Уступки Саддама несколько запоздали. Установив уже дату, когда иракские войска будут выбиты из Кувейта (хотя и сохраняя этот факт на тот момент в тайне), и поняв всю степень обеспокоенности Саддама, президент Буш не потерпел бы тактики проволочек, которые пошли бы на пользу иракскому диктатору.

— Коалиция дает Саддаму Хусейну время до полудня в субботу (8 вечера по иракскому времени, 23 февраля), чтобы он сделал то, что должен — начал немедленный и безоговорочный уход из Кувейта, — сказал он. — Он должен заявить публично и официально, что принимает эти условия.

Несмотря на свое безвыходное положение, Саддам не мог позволить себе столь явно подчиниться американскому ультиматуму. С его точки зрения, такая капитуляция была бы равнозначна подписанию собственного смертного приговора. С виду оставаясь непреклонным, он попытался возродить советскую мирную инициативу, которая предлагала ему единственную надежду представить иракский уход как морально ответственный акт, великодушное согласие на просьбу дружественной великой державы. Тарик Азиз предложил Советам дальнейшие уступки. Это зондирование почвы насчет мира сопутствовало признакам того, что Ирак готовится к наземной войне и, возможно, к уходу из Кувейта: ускоренная практика «выжженной земли» (иракские войска подожгли в Кувейте почти половину из 940 нефтяных месторождений), массовые казни кувейтцев.

То, что Саддам примирился с неизбежностью наземной кампании, было вскоре подчеркнуто его публичным отрицанием ультиматума. Наземное сражение было его стратегической целью с самого начала войны, и хотя оно во многом потеряло свою привлекательность из-за урона, нанесенного иракским войскам воздушными налетами, Саддам считал этот вариант все же более благоприятным для своего престижа, чем безоговорочная капитуляция.

Президент Буш ответил на иракский отказ через несколько часов.
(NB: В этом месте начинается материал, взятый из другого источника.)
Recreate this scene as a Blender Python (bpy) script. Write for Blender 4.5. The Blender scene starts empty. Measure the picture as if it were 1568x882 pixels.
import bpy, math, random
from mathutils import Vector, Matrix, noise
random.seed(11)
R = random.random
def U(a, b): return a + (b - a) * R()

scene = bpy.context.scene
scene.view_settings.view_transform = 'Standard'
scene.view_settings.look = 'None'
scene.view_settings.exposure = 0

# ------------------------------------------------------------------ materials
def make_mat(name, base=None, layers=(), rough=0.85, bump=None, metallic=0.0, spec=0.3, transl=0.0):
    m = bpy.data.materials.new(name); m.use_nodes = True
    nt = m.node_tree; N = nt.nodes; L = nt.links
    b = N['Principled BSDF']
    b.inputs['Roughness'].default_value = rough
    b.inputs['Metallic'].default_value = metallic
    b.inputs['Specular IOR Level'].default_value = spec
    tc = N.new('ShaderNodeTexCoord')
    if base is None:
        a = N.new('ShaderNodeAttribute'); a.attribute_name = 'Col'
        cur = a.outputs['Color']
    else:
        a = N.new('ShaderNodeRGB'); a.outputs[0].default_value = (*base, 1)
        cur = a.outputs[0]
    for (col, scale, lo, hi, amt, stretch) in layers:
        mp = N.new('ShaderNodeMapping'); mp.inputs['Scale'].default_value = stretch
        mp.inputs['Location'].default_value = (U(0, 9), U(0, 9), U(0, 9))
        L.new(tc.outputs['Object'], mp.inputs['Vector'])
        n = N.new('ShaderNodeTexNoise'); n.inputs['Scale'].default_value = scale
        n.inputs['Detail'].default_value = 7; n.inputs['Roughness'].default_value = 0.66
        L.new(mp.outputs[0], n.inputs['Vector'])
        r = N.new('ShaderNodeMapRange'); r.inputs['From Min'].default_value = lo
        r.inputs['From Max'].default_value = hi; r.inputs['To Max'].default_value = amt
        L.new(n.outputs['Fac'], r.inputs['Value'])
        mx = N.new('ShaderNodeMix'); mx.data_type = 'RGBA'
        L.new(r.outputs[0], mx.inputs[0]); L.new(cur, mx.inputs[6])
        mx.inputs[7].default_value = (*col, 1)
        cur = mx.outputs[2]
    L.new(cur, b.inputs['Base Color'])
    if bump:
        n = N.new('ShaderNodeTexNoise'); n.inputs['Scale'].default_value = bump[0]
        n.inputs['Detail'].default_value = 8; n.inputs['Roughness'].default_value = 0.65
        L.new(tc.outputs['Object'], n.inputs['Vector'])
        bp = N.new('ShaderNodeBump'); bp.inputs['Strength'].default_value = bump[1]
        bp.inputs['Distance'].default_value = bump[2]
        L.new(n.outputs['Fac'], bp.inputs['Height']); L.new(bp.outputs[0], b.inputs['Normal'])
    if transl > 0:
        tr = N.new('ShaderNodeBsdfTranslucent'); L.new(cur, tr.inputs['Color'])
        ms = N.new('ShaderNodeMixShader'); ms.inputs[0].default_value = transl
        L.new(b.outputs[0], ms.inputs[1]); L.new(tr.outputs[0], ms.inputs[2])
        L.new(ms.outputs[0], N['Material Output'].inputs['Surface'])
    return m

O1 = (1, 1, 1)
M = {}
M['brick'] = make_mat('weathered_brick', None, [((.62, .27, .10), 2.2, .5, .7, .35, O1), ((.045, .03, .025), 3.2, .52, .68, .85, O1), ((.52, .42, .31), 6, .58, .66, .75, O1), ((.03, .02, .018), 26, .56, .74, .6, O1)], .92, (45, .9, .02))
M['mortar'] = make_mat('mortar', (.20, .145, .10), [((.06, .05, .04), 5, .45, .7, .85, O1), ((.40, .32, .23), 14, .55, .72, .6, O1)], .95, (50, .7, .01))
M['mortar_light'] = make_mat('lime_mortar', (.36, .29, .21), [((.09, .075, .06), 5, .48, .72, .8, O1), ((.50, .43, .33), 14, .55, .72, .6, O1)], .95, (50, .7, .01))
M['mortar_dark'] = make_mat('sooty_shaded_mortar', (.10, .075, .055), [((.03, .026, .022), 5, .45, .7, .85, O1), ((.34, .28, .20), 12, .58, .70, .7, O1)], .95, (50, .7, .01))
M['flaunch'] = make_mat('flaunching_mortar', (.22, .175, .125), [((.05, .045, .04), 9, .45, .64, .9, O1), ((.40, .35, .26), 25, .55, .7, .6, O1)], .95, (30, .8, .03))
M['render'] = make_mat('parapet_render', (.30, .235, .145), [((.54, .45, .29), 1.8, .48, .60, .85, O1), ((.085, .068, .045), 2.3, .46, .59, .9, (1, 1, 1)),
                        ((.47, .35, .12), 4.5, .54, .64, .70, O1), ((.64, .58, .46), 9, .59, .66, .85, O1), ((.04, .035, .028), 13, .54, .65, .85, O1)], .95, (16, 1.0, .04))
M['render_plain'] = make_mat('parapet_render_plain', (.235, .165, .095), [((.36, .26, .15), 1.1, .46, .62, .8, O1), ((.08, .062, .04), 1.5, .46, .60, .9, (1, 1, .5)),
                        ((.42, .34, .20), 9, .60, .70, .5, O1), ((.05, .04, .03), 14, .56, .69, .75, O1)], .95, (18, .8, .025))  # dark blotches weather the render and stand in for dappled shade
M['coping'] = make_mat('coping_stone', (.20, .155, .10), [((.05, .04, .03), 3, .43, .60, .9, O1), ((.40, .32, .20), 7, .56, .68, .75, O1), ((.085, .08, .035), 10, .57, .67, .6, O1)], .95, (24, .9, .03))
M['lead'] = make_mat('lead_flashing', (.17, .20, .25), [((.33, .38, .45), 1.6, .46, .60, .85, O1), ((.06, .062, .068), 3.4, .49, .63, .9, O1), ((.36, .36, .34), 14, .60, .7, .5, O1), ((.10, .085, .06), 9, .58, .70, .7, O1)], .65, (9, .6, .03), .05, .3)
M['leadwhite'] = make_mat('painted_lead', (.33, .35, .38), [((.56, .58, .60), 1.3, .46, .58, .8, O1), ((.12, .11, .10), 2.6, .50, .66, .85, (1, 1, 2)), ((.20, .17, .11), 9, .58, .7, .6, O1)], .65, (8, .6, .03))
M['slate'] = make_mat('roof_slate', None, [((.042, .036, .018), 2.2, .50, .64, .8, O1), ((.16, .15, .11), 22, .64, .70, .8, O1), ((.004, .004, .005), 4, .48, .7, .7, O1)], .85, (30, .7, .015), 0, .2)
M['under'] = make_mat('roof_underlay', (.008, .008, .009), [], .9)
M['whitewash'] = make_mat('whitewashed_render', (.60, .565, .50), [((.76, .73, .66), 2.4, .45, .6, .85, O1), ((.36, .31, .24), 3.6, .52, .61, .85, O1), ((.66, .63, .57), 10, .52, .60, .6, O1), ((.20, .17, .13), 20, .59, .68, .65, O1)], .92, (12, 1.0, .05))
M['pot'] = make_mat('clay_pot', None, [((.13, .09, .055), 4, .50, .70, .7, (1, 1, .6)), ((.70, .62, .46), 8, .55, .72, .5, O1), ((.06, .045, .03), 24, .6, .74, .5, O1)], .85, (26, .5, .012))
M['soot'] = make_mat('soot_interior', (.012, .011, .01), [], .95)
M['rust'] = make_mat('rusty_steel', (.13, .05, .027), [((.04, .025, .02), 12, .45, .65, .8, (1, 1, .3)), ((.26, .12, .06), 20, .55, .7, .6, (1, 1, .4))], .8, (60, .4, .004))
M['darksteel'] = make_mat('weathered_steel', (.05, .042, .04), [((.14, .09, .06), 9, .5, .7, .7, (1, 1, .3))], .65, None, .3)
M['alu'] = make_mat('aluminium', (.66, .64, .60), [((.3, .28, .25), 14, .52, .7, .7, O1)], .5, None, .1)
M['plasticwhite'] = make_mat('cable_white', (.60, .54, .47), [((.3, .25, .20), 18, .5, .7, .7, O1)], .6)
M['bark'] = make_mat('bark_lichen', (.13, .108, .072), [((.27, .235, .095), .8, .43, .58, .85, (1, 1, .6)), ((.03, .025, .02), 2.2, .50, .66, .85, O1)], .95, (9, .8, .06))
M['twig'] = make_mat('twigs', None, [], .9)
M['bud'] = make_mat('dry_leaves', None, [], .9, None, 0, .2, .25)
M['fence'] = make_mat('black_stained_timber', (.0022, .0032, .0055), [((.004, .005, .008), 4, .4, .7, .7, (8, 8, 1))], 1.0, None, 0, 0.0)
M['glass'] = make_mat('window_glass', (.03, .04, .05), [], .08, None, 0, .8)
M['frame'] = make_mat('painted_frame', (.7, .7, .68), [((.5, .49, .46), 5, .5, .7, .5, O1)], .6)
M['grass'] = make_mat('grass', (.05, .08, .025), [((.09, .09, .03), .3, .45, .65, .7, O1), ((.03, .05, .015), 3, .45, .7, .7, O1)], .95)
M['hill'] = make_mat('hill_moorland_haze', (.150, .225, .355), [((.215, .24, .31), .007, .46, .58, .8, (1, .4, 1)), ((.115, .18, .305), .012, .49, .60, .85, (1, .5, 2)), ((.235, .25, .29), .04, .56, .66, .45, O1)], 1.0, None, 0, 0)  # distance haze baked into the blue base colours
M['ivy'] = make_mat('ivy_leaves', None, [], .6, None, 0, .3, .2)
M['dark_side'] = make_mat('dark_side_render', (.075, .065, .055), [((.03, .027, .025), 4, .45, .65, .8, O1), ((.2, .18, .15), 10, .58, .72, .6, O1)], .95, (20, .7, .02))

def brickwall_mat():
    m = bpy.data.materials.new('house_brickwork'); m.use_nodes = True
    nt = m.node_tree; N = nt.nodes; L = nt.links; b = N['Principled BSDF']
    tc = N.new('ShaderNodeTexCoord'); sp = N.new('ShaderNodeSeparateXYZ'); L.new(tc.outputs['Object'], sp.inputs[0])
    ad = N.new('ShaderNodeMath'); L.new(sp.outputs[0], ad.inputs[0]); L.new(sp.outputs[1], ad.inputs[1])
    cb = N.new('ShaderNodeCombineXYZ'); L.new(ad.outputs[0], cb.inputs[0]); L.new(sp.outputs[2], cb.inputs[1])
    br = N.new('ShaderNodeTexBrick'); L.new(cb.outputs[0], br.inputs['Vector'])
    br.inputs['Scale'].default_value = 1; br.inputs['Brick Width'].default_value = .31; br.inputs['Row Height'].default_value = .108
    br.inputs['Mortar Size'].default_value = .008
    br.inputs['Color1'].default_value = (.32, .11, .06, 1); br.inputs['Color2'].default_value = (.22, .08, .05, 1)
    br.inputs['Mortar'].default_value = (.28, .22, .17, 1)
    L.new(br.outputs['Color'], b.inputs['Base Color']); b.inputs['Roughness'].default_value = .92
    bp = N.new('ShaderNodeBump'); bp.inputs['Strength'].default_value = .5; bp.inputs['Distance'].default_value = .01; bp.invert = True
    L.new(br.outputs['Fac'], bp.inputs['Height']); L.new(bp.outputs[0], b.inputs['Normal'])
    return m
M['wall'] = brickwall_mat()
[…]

В 4 часа утра (по иракскому времени) в воскресенье, 24 февраля, он объявил, что верховный главнокомандующий силами коалиции в Саудовской Аравии, генерал Норман Шварцкопф, получил указания «использовать все наличные силы, включая наземные войска, чтобы выбить иракскую армию из Кувейта». Через двенадцать часов, в своем первом официальном заявлении с начала наземного наступления генерал Шварцкопф сообщил десяткам иностранных журналистов, что наступление «идет потрясающе успешно», что союзные силы уже «достигли всех своих целей, поставленных на первый день», и что «потери были на удивление небольшими».